Monday, June 2, 2014

Bob Marley

Bob Nesta Marley was born in Jamaica during 1945 to his African-Jamaican mother Cedella Booker and his British Naval-officer father Norval Marley. He spent a great deal of his childhood living in poverty in Trenchtown and his relationship with his father was estranged at best. Not only did he have a father who didn't entirely want him (although he helped the family when he could) but he was somewhat of an outcast as a child, being born of two entirely different cultures in a way that prevented him from being fully accepted into either. This changed when he met the likes of Bunny Wailer and Peter Tosh, venturing into the world of music and the reggae genre that was being conceived in the heart of Jamaica to soon explode throughout the rest of the world.

He has since become one of the singular defining figureheads for the genre, almost universally known and synonymous with the reggae movement. He was a practicing Rastafarian, and this and other reggae-popularized ideals are evident in his music, with their overt themes of love, tolerance, compassion, and peace, all accompanied with the distinctly relaxing and exotic musical sounds reggae is known for, steel drums and all.
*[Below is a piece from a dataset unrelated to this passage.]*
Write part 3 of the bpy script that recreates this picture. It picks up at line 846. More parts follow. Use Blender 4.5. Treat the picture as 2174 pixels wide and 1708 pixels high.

He used the position his popularity provided him to help bring those around him together, and instead of taking political sides in Jamaica sometimes served as a mediator between them, encouraging all parties to see his views of peace and cooperation despite their differences.
http://www.theguardian.com/music/2011/jun/16/bob-marley-peace-concert

Marley, seen uniting the hands of the two opposing political party leaders at the time during the One Love Peace Concert in which he had performed.


Marley passed away May 11th, 1981 from a form of malignant melanoma which had begun in his foot and since spread throughout his body, having had refused to have any sort of risk-reducing amputation take place due to religios reasons. Despite this, his legacy lives on today cementing him as not only one of the greatest influential musicians of all time, but philosophers as well.